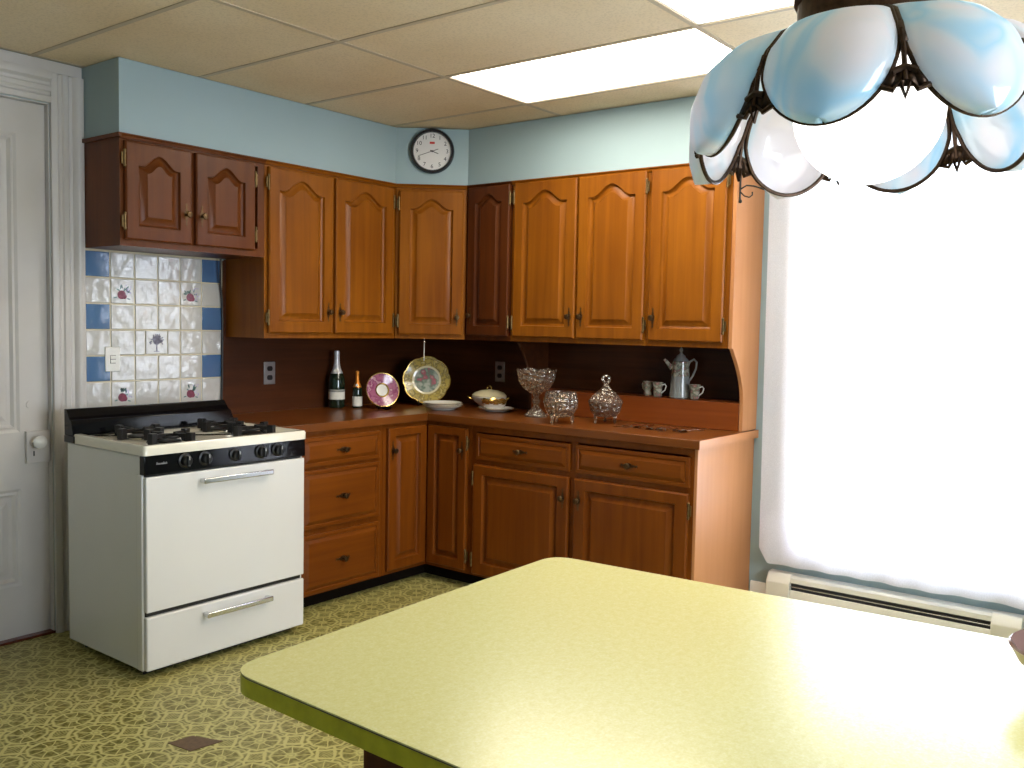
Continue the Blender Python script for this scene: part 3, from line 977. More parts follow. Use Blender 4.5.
def text_mesh(name, s, size, mat, parent, loc, rot, ext=.0004, align='CENTER', shear=0.0):
    cu = bpy.data.curves.new(name, 'FONT'); cu.body = s; cu.size = size; cu.extrude = ext
    cu.align_x = align; cu.align_y = 'CENTER'; cu.shear = shear
    tmp = bpy.data.objects.new(name+'_tmp', cu); COL.objects.link(tmp)
    dg = bpy.context.evaluated_depsgraph_get()
    me = bpy.data.meshes.new_from_object(tmp.evaluated_get(dg))
    me.name = name
    bpy.data.objects.remove(tmp); bpy.data.curves.remove(cu)
    me.materials.clear(); me.materials.append(mat)
    o = link(bpy.data.objects.new(name, me)); o.parent = parent
    o.location = loc; o.rotation_euler = rot
    return o
# an unreadable pale script maker's mark: a short row of joined strokes
b = B()
xx = 0
for i, (w_, h_) in enumerate(((.007,.010),(.005,.006),(.006,.006),(.006,.0065),(.005,.006),(.006,.010),(.005,.006),(.006,.0085))):
    tube(b, [(xx, 0, 0), (xx+w_*.35, 0, h_), (xx+w_*.6, 0, h_*.2), (xx+w_, 0, .001)], .0008, 5)
    xx += w_
k = obj('script_emblem', b, M['foilw'], pn); k.location = (.050, -.0122, .838)
# cooktop
b = B()
co = [(.0-.006, -.018), (SW+.004, -.018), (SW+.004, SD), (-.006, SD)]
def ringz(p, z): return [b.verts.new((x, y, z)) for x, y in p]
po = rounded(co, .018, 4)
R = [ringz(po, .876), ringz(po, .906), ringz(offset(po, .006), .914), ringz(offset(po, .030), .914), ringz(offset(po, .045), .902), ringz(offset(po, .060), .900)]
for i in range(len(R)-1): ringfaces(b, R[i], R[i+1])
b.faces.new(R[-1]); b.faces.new(R[0])
ck = obj('cooktop', b, M['drip'], st, smooth=40)
for i, (x, y) in enumerate(((.190, .125), (.190, .350), (.585, .125), (.585, .350))):
    b = B()
    lathe(b, [(.088,.901),(.086,.906),(.076,.903),(.03,.892)], 28, (x, y, 0), cap0=False)
    obj('drip_bowl', b, M['chrome'], st)
    b = B()
    lathe(b, [(.045,.895),(.047,.908),(.030,.914),(.004,.915)], 22, (x, y, 0))
    obj('burner', b, M['grate'], st)
    b = B()
    # cast grate: a ring, four thick arms with tall blocky ends, four feet
    tube(b, [(x+.046*cos(2*pi*k/20), y+.046*sin(2*pi*k/20), .926) for k in range(20)], .006, 8, closed=True)
    for a in range(4):
        q = a*pi/2+.35
        m = Matrix.Translation((x, y, 0)) @ Matrix.Rotation(q, 4, 'Z')
        n0 = len(b.verts)
        bx(b, .030, .112, -.0065, .0065, .924, .940)
        bx(b, .086, .116, -.012, .012, .902, .946)
        b.verts.ensure_lookup_table()
        for v in b.verts[n0:]: v.co = m @ v.co
    obj('burner_grate', b, M['grate'], st, bevel=.0015)
# backguard
b = B()
pr = [(SD,.905),(SD,1.014),(SD-.022,1.014),(SD-.045,.975),(SD-.060,.968),(SD-.075,.912),(SD-.075,.905)]
a_ = [b.verts.new((-.008, y, z)) for y, z in pr]
c_ = [b.verts.new((SW+.006-(.0 if z < .93 else .024*(z-.905)/.11), y, z)) for y, z in pr]
b.faces.new(a_); b.faces.new(c_); ringfaces(b, a_, c_)
bx(b, -.010, .004, SD-.085, SD, .876, .906)
obj('backguard', b, M['blackenamel'], st, bevel=.003)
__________
> [Given exercise]
Do not include the images; transcribe the rest of the listing exactly.

> [The completed task]
Continue the Blender Python script for this scene: part 3, from line 977. More parts follow. Use Blender 4.5.
def text_mesh(name, s, size, mat, parent, loc, rot, ext=.0004, align='CENTER', shear=0.0):
    cu = bpy.data.curves.new(name, 'FONT'); cu.body = s; cu.size = size; cu.extrude = ext
    cu.align_x = align; cu.align_y = 'CENTER'; cu.shear = shear
    tmp = bpy.data.objects.new(name+'_tmp', cu); COL.objects.link(tmp)
    dg = bpy.context.evaluated_depsgraph_get()
    me = bpy.data.meshes.new_from_object(tmp.evaluated_get(dg))
    me.name = name
    bpy.data.objects.remove(tmp); bpy.data.curves.remove(cu)
    me.materials.clear(); me.materials.append(mat)
    o = link(bpy.data.objects.new(name, me)); o.parent = parent
    o.location = loc; o.rotation_euler = rot
    return o
# an unreadable pale script maker's mark: a short row of joined strokes
b = B()
xx = 0
for i, (w_, h_) in enumerate(((.007,.010),(.005,.006),(.006,.006),(.006,.0065),(.005,.006),(.006,.010),(.005,.006),(.006,.0085))):
    tube(b, [(xx, 0, 0), (xx+w_*.35, 0, h_), (xx+w_*.6, 0, h_*.2), (xx+w_, 0, .001)], .0008, 5)
    xx += w_
k = obj('script_emblem', b, M['foilw'], pn); k.location = (.050, -.0122, .838)
# cooktop
b = B()
co = [(.0-.006, -.018), (SW+.004, -.018), (SW+.004, SD), (-.006, SD)]
def ringz(p, z): return [b.verts.new((x, y, z)) for x, y in p]
po = rounded(co, .018, 4)
R = [ringz(po, .876), ringz(po, .906), ringz(offset(po, .006), .914), ringz(offset(po, .030), .914), ringz(offset(po, .045), .902), ringz(offset(po, .060), .900)]
for i in range(len(R)-1): ringfaces(b, R[i], R[i+1])
b.faces.new(R[-1]); b.faces.new(R[0])
ck = obj('cooktop', b, M['drip'], st, smooth=40)
for i, (x, y) in enumerate(((.190, .125), (.190, .350), (.585, .125), (.585, .350))):
    b = B()
    lathe(b, [(.088,.901),(.086,.906),(.076,.903),(.03,.892)], 28, (x, y, 0), cap0=False)
    obj('drip_bowl', b, M['chrome'], st)
    b = B()
    lathe(b, [(.045,.895),(.047,.908),(.030,.914),(.004,.915)], 22, (x, y, 0))
    obj('burner', b, M['grate'], st)
    b = B()
    # cast grate: a ring, four thick arms with tall blocky ends, four feet
    tube(b, [(x+.046*cos(2*pi*k/20), y+.046*sin(2*pi*k/20), .926) for k in range(20)], .006, 8, closed=True)
    for a in range(4):
        q = a*pi/2+.35
        m = Matrix.Translation((x, y, 0)) @ Matrix.Rotation(q, 4, 'Z')
        n0 = len(b.verts)
        bx(b, .030, .112, -.0065, .0065, .924, .940)
        bx(b, .086, .116, -.012, .012, .902, .946)
        b.verts.ensure_lookup_table()
        for v in b.verts[n0:]: v.co = m @ v.co
    obj('burner_grate', b, M['grate'], st, bevel=.0015)
# backguard
b = B()
pr = [(SD,.905),(SD,1.014),(SD-.022,1.014),(SD-.045,.975),(SD-.060,.968),(SD-.075,.912),(SD-.075,.905)]
a_ = [b.verts.new((-.008, y, z)) for y, z in pr]
c_ = [b.verts.new((SW+.006-(.0 if z < .93 else .024*(z-.905)/.11), y, z)) for y, z in pr]
b.faces.new(a_); b.faces.new(c_); ringfaces(b, a_, c_)
bx(b, -.010, .004, SD-.085, SD, .876, .906)
obj('backguard', b, M['blackenamel'], st, bevel=.003)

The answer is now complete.